The Texas Republican Party’s new position on homosexuality – labeling it an “abnormal lifestyle choice” – was a last-minute amendment dropped into a platform draft with minimal discussion.

What You Need To Know

  • A last-minute amendment to the Texas GOP platform labels homosexuality as an "abnormal lifestyle choice"

  • The vote on adding the section to the plank was 17-14 in favor

  • Jason Vaughn, an openly gay Republican from the Houston area, called the language "harmful"

The platform committee – in a discussion in Houston that can be viewed on YouTube – had less than an hour to finish the draft when Chair Matt Patrick added the sentence, “Homosexuality is an abnormal lifestyle choice” to a section named Homosexuality and Gender Issues.

“It’s pretty self-explanatory. It’s a choice,” Patrick said. “We had that debate 20 years ago, that people were asserting that people were born that way, and that has been scientifically proven to be wrong. It’s a lifestyle, and it’s abnormal because of math.”

The majority of a normal distribution curve – the 68 percent under the curve – would be heterosexual, Patrick said. Those who label themselves homosexual are not just one, but two, standard deviations away from the middle of the curve.

“So, not only is it not normal, it’s extremely abnormal,” Patrick said. “It’s a clear factual statement, and it sets up a predicate to all the other things that we talk about here.”

The ultimate vote on adding the sentence to the plank was close – 17-14. It returns the Texas GOP platform to language more typical of the last 20 years.

Jason Vaughn, an openly gay Republican who represented the Houston area, said he rarely spoke on platform planks regarding homosexuality because they were often long discussed and negotiated across positions and with groups such as Texas Values and others.

“Look, abnormal? Yes, by the scientific mathematical definition, you are correct,” Vaughn said of Patrick's illustration. “But we could call Vietnamese Americans abnormal (on a distribution curve), too, because they’re a very small percentage of Americans.”

Vaughn, who has agreed to sign off on compromises in the past, said he’d prefer not to be included at all if the language was going to be shoehorned into the platform at the last minute.

“It’s harmful. It’s hurtful,” Vaughn said. “I was called a pedophile outside. Somebody screamed pedophile at me because I’m a gay man. That's never happened before."

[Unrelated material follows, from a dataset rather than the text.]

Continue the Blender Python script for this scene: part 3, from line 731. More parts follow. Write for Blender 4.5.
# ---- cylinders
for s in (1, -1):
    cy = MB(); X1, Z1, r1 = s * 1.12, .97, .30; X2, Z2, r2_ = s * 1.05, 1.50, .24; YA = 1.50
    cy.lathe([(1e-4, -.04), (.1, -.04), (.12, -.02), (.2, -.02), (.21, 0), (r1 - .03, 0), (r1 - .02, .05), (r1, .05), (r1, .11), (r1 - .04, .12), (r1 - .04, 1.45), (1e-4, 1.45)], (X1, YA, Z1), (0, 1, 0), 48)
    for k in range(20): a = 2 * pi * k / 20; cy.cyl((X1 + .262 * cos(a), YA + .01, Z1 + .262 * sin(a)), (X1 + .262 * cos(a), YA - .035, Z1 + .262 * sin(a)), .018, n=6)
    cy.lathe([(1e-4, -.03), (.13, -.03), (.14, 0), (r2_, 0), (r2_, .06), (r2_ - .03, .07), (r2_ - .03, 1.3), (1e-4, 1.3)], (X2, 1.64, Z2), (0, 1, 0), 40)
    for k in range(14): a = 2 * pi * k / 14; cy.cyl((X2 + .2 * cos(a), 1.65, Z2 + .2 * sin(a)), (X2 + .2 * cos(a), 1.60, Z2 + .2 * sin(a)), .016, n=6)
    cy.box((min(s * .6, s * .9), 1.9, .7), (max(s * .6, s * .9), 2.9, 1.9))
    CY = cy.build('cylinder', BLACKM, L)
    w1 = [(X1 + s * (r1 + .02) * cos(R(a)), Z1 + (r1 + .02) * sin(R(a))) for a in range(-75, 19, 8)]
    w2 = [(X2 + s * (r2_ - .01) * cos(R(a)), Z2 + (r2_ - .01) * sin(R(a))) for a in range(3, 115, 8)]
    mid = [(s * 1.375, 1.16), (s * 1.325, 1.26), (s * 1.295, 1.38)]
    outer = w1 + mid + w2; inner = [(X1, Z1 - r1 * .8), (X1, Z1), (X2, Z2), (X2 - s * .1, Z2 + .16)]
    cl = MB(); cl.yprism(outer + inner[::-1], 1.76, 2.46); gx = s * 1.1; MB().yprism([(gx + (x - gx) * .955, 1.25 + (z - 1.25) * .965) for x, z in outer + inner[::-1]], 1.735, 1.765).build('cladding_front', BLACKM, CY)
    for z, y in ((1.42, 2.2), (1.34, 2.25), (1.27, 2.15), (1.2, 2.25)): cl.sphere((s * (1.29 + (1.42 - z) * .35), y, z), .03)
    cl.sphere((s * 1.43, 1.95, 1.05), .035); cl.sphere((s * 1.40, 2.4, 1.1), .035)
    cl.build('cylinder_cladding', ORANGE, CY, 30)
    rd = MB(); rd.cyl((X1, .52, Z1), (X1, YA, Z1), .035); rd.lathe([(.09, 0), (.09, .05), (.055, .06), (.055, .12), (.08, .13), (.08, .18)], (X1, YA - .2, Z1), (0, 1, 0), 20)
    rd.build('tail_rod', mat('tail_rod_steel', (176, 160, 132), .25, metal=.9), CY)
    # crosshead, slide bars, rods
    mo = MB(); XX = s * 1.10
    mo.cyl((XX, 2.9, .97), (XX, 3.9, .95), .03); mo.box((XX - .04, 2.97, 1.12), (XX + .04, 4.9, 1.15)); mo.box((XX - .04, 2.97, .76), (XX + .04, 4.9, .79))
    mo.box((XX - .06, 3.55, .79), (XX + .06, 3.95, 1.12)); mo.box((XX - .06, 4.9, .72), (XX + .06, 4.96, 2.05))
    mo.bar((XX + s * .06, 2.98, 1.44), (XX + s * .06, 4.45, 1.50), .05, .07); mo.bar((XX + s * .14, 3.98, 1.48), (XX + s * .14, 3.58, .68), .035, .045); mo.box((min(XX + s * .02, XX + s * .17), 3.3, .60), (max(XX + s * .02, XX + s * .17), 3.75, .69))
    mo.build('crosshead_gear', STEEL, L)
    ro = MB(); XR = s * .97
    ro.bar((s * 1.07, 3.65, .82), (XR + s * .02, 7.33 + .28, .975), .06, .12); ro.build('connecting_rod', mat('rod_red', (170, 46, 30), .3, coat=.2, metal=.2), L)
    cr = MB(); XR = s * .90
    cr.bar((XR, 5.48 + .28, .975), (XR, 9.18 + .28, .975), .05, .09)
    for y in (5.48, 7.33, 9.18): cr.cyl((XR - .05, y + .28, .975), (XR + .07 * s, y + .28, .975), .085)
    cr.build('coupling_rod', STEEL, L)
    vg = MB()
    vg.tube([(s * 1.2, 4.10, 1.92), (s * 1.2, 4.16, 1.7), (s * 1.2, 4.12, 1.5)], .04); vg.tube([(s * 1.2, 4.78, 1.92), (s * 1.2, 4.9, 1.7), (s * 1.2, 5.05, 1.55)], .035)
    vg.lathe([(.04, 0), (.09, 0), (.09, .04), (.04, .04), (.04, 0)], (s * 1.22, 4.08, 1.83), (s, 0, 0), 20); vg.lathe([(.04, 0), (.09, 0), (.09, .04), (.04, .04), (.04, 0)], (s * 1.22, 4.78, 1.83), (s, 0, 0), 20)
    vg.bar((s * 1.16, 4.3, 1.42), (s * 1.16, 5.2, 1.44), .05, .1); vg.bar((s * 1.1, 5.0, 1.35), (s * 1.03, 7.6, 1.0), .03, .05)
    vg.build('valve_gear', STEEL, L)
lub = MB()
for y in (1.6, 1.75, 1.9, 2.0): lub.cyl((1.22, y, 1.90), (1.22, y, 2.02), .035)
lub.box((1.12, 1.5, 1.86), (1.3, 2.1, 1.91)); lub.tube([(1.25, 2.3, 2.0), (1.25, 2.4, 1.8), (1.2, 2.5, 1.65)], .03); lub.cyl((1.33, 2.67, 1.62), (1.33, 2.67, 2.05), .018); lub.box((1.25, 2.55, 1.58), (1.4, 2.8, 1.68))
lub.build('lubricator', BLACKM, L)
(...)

Personal insults are not the way to move the Republican Party forward, Vaughn told his colleagues. Respecting each other would have meant discussing differences on different sides.

“I get it, we’re against gay marriage. That’s fine. I get it that we’re not there yet. That’s okay,” Vaughn said. “But these personal insults are beyond the pale for this party. It does nothing for love. It does nothing for policy. It doesn’t nothing for the Gospel.”

The balance of the paragraph on homosexuality stated no special legal entitlement should be created for homosexual behavior, and no civil penalties should be created to punish those who oppose homosexuality “out of faith, conviction, or belief in traditional values.”

Diana Richards, who represented West Texas, said it’s wasn’t about not loving people. It had to do with the difference between a lifestyle choice and being born into a subset.

“I have freckles, and somebody else doesn’t,” Richards said. “I can’t control a whole lot about that, but I don’t require special legal entitlements.”

Rolando Garcia, who also represented Houston, suggested returning the language to a more neutral version that was agreed to by all parties in 2018. The compromise was to identify what members of the Republican Party did, rather than did not, support: traditional Judeo-Christian values.

“This is not the right thing to do,” Garcia said. “I would encourage you to withdraw this amendment. This is not the way to work with 40 minutes left, to blow up language that a lot of other people worked very hard on.”

The Texas Republican Party also barred the Log Cabin Republicans from hosting a booth at the convention.

Michael Cargill, the director of the Texas Log Cabin Party, said Republicans would be better served in Texas focusing on traditional GOP values: smaller government, lower taxes and fixing the state's power grid.